[TASK DETAILS]
Copy out each line exactly; pictures stay out of the copy.

[COLLECTED MATERIAL]
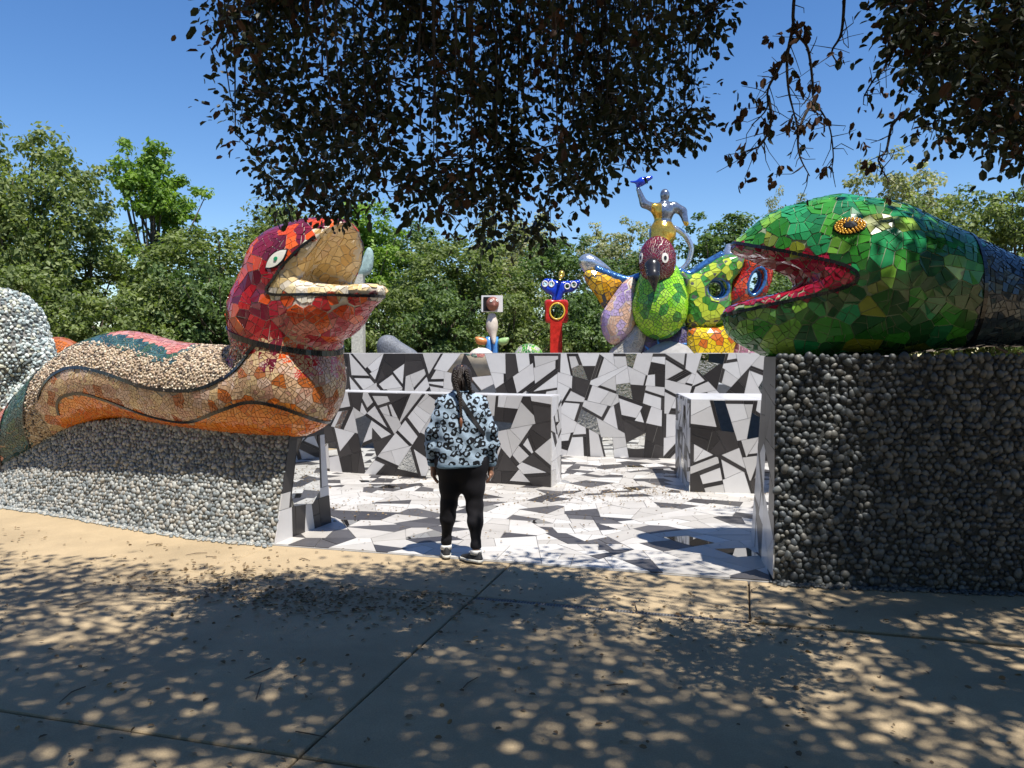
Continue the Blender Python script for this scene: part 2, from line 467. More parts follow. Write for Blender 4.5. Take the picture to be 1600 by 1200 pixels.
# ------------------------------------------------------------------ palettes
mat('dirt', (0.27, 0.20, 0.13), rough=0.95, var=0.3, scale=0.8, bump=0.5, bscale=14)
mat('joint', (0.12, 0.09, 0.06), rough=0.95, var=0.3, scale=8)
def concrete(name, seed):
    m = mat(name, (0.40, 0.305, 0.183), rough=0.9, var=0.10, scale=1.6, bump=0.16, bscale=90)
    nt = m.node_tree; b = nt.nodes['Principled BSDF']; src = b.inputs['Base Color'].links[0].from_socket
    g = nd(nt, 'ShaderNodeNewGeometry')
    # speckle of the exposed sand and the darker stains that leaves leave behind
    n1 = nd(nt, 'ShaderNodeTexNoise'); n1.inputs['Scale'].default_value = 130; n1.inputs['Detail'].default_value = 3
    n2 = nd(nt, 'ShaderNodeTexNoise'); n2.inputs['Scale'].default_value = 0.9; n2.inputs['Detail'].default_value = 7; n2.inputs['Roughness'].default_value = 0.7
    ofs = nd(nt, 'ShaderNodeVectorMath', operation='ADD'); ofs.inputs[1].default_value = (seed*3.1, seed*1.7, 0)
    nt.links.new(g.outputs['Position'], ofs.inputs[0]); nt.links.new(ofs.outputs[0], n2.inputs['Vector']); nt.links.new(g.outputs['Position'], n1.inputs['Vector'])
    r1 = nd(nt, 'ShaderNodeMapRange'); r1.inputs['From Min'].default_value = 0.3; r1.inputs['From Max'].default_value = 0.7; r1.inputs['To Min'].default_value = 0.84; r1.inputs['To Max'].default_value = 1.12
    r2 = nd(nt, 'ShaderNodeMapRange'); r2.inputs['From Min'].default_value = 0.42; r2.inputs['From Max'].default_value = 0.62; r2.inputs['To Min'].default_value = 1.03; r2.inputs['To Max'].default_value = 0.86
    nt.links.new(n1.outputs['Fac'], r1.inputs['Value']); nt.links.new(n2.outputs['Fac'], r2.inputs['Value'])
    mu = nd(nt, 'ShaderNodeMath', operation='MULTIPLY'); nt.links.new(r1.outputs[0], mu.inputs[0]); nt.links.new(r2.outputs[0], mu.inputs[1])
    vm = nd(nt, 'ShaderNodeVectorMath', operation='SCALE'); nt.links.new(src, vm.inputs[0]); nt.links.new(mu.outputs[0], vm.inputs['Scale'])
    nt.links.new(vm.outputs[0], b.inputs['Base Color'])
for i in range(3): concrete('concrete_%d' % i, i+1)
mat('grout_grey', (0.30, 0.29, 0.28), rough=0.9)
mat('grout_pale', (0.62, 0.56, 0.47), rough=0.85)
mat('grout_dark', (0.10, 0.10, 0.10), rough=0.9)
WHITE = shades('tile_white', [(.60, .585, .58), (.56, .545, .535), (.63, .62, .615), (.52, .505, .49)], rough=0.28, var=0.05, scale=3, spec=0.45)
FWHITE = shades('floor_white', [(.50, .475, .44), (.45, .425, .39), (.53, .51, .48), (.41, .385, .35)], rough=0.45, var=0.08, scale=4, bump=0.03, bscale=60)
DARK = shades('tile_dark', [(.032, .028, .027), (.045, .040, .039), (.025, .022, .022)], rough=0.38, var=0.12, scale=5)
FDARK = shades('floor_dark', [(.055, .051, .051), (.08, .075, .075), (.045, .042, .044)], rough=0.5, var=0.12, scale=5)
mat('mirror_glass', (0.86, 0.88, 0.87), rough=0.015, metal=1.0, var=0.02)
mat('mirror_rippled', (0.80, 0.82, 0.80), rough=0.10, metal=1.0, var=0.05, bump=0.35, bscale=26)
MIRROR = ['mirror_glass', 'mirror_glass', 'mirror_rippled']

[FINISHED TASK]
Continue the Blender Python script for this scene: part 2, from line 467. More parts follow. Write for Blender 4.5. Take the picture to be 1600 by 1200 pixels.
# ------------------------------------------------------------------ palettes
mat('dirt', (0.27, 0.20, 0.13), rough=0.95, var=0.3, scale=0.8, bump=0.5, bscale=14)
mat('joint', (0.12, 0.09, 0.06), rough=0.95, var=0.3, scale=8)
def concrete(name, seed):
    m = mat(name, (0.40, 0.305, 0.183), rough=0.9, var=0.10, scale=1.6, bump=0.16, bscale=90)
    nt = m.node_tree; b = nt.nodes['Principled BSDF']; src = b.inputs['Base Color'].links[0].from_socket
    g = nd(nt, 'ShaderNodeNewGeometry')
    # speckle of the exposed sand and the darker stains that leaves leave behind
    n1 = nd(nt, 'ShaderNodeTexNoise'); n1.inputs['Scale'].default_value = 130; n1.inputs['Detail'].default_value = 3
    n2 = nd(nt, 'ShaderNodeTexNoise'); n2.inputs['Scale'].default_value = 0.9; n2.inputs['Detail'].default_value = 7; n2.inputs['Roughness'].default_value = 0.7
    ofs = nd(nt, 'ShaderNodeVectorMath', operation='ADD'); ofs.inputs[1].default_value = (seed*3.1, seed*1.7, 0)
    nt.links.new(g.outputs['Position'], ofs.inputs[0]); nt.links.new(ofs.outputs[0], n2.inputs['Vector']); nt.links.new(g.outputs['Position'], n1.inputs['Vector'])
    r1 = nd(nt, 'ShaderNodeMapRange'); r1.inputs['From Min'].default_value = 0.3; r1.inputs['From Max'].default_value = 0.7; r1.inputs['To Min'].default_value = 0.84; r1.inputs['To Max'].default_value = 1.12
    r2 = nd(nt, 'ShaderNodeMapRange'); r2.inputs['From Min'].default_value = 0.42; r2.inputs['From Max'].default_value = 0.62; r2.inputs['To Min'].default_value = 1.03; r2.inputs['To Max'].default_value = 0.86
    nt.links.new(n1.outputs['Fac'], r1.inputs['Value']); nt.links.new(n2.outputs['Fac'], r2.inputs['Value'])
    mu = nd(nt, 'ShaderNodeMath', operation='MULTIPLY'); nt.links.new(r1.outputs[0], mu.inputs[0]); nt.links.new(r2.outputs[0], mu.inputs[1])
    vm = nd(nt, 'ShaderNodeVectorMath', operation='SCALE'); nt.links.new(src, vm.inputs[0]); nt.links.new(mu.outputs[0], vm.inputs['Scale'])
    nt.links.new(vm.outputs[0], b.inputs['Base Color'])
for i in range(3): concrete('concrete_%d' % i, i+1)
mat('grout_grey', (0.30, 0.29, 0.28), rough=0.9)
mat('grout_pale', (0.62, 0.56, 0.47), rough=0.85)
mat('grout_dark', (0.10, 0.10, 0.10), rough=0.9)
WHITE = shades('tile_white', [(.60, .585, .58), (.56, .545, .535), (.63, .62, .615), (.52, .505, .49)], rough=0.28, var=0.05, scale=3, spec=0.45)
FWHITE = shades('floor_white', [(.50, .475, .44), (.45, .425, .39), (.53, .51, .48), (.41, .385, .35)], rough=0.45, var=0.08, scale=4, bump=0.03, bscale=60)
DARK = shades('tile_dark', [(.032, .028, .027), (.045, .040, .039), (.025, .022, .022)], rough=0.38, var=0.12, scale=5)
FDARK = shades('floor_dark', [(.055, .051, .051), (.08, .075, .075), (.045, .042, .044)], rough=0.5, var=0.12, scale=5)
mat('mirror_glass', (0.86, 0.88, 0.87), rough=0.015, metal=1.0, var=0.02)
mat('mirror_rippled', (0.80, 0.82, 0.80), rough=0.10, metal=1.0, var=0.05, bump=0.35, bscale=26)
MIRROR = ['mirror_glass', 'mirror_glass', 'mirror_rippled']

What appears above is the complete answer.